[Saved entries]
• • • • • • •

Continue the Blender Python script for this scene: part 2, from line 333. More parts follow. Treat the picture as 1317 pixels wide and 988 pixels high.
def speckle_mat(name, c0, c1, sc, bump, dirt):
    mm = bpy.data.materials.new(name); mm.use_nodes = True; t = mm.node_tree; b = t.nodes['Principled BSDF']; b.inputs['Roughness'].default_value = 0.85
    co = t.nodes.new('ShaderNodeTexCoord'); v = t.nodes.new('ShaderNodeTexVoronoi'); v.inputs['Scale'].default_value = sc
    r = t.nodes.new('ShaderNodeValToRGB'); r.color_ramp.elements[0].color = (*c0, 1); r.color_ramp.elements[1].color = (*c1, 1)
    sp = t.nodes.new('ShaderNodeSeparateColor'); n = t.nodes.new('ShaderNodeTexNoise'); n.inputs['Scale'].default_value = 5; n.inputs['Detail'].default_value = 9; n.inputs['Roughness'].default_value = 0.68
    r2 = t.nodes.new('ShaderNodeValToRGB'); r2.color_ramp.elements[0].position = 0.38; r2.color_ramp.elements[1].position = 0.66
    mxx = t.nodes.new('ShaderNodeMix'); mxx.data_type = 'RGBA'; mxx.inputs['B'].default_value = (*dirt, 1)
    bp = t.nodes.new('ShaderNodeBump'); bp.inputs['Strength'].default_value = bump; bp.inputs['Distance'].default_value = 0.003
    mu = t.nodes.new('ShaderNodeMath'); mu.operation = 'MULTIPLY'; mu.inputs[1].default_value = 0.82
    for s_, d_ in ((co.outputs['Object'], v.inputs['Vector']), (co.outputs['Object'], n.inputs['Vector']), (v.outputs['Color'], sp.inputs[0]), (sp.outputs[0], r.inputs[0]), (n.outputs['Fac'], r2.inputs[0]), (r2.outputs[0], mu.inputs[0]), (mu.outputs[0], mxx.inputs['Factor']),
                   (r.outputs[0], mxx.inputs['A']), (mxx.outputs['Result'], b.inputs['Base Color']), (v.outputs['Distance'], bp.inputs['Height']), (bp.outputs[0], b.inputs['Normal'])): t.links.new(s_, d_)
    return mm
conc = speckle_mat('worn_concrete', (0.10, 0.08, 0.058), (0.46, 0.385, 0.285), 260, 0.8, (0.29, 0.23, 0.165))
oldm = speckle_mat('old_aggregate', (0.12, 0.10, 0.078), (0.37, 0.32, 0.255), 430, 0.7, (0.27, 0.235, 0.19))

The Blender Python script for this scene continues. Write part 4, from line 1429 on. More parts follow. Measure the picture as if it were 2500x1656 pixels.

• • • • • • •

# EXERCISE DETAILS
Each line of the material above needs to be quoted exactly, please.

# CORRECT OUTPUT
Continue the Blender Python script for this scene: part 2, from line 333. More parts follow. Treat the picture as 1317 pixels wide and 988 pixels high.
def speckle_mat(name, c0, c1, sc, bump, dirt):
    mm = bpy.data.materials.new(name); mm.use_nodes = True; t = mm.node_tree; b = t.nodes['Principled BSDF']; b.inputs['Roughness'].default_value = 0.85
    co = t.nodes.new('ShaderNodeTexCoord'); v = t.nodes.new('ShaderNodeTexVoronoi'); v.inputs['Scale'].default_value = sc
    r = t.nodes.new('ShaderNodeValToRGB'); r.color_ramp.elements[0].color = (*c0, 1); r.color_ramp.elements[1].color = (*c1, 1)
    sp = t.nodes.new('ShaderNodeSeparateColor'); n = t.nodes.new('ShaderNodeTexNoise'); n.inputs['Scale'].default_value = 5; n.inputs['Detail'].default_value = 9; n.inputs['Roughness'].default_value = 0.68
    r2 = t.nodes.new('ShaderNodeValToRGB'); r2.color_ramp.elements[0].position = 0.38; r2.color_ramp.elements[1].position = 0.66
    mxx = t.nodes.new('ShaderNodeMix'); mxx.data_type = 'RGBA'; mxx.inputs['B'].default_value = (*dirt, 1)
    bp = t.nodes.new('ShaderNodeBump'); bp.inputs['Strength'].default_value = bump; bp.inputs['Distance'].default_value = 0.003
    mu = t.nodes.new('ShaderNodeMath'); mu.operation = 'MULTIPLY'; mu.inputs[1].default_value = 0.82
    for s_, d_ in ((co.outputs['Object'], v.inputs['Vector']), (co.outputs['Object'], n.inputs['Vector']), (v.outputs['Color'], sp.inputs[0]), (sp.outputs[0], r.inputs[0]), (n.outputs['Fac'], r2.inputs[0]), (r2.outputs[0], mu.inputs[0]), (mu.outputs[0], mxx.inputs['Factor']),
                   (r.outputs[0], mxx.inputs['A']), (mxx.outputs['Result'], b.inputs['Base Color']), (v.outputs['Distance'], bp.inputs['Height']), (bp.outputs[0], b.inputs['Normal'])): t.links.new(s_, d_)
    return mm
conc = speckle_mat('worn_concrete', (0.10, 0.08, 0.058), (0.46, 0.385, 0.285), 260, 0.8, (0.29, 0.23, 0.165))
oldm = speckle_mat('old_aggregate', (0.12, 0.10, 0.078), (0.37, 0.32, 0.255), 430, 0.7, (0.27, 0.235, 0.19))

The Blender Python script for this scene continues. Write part 4, from line 1429 on. More parts follow. Measure the picture as if it were 2500x1656 pixels.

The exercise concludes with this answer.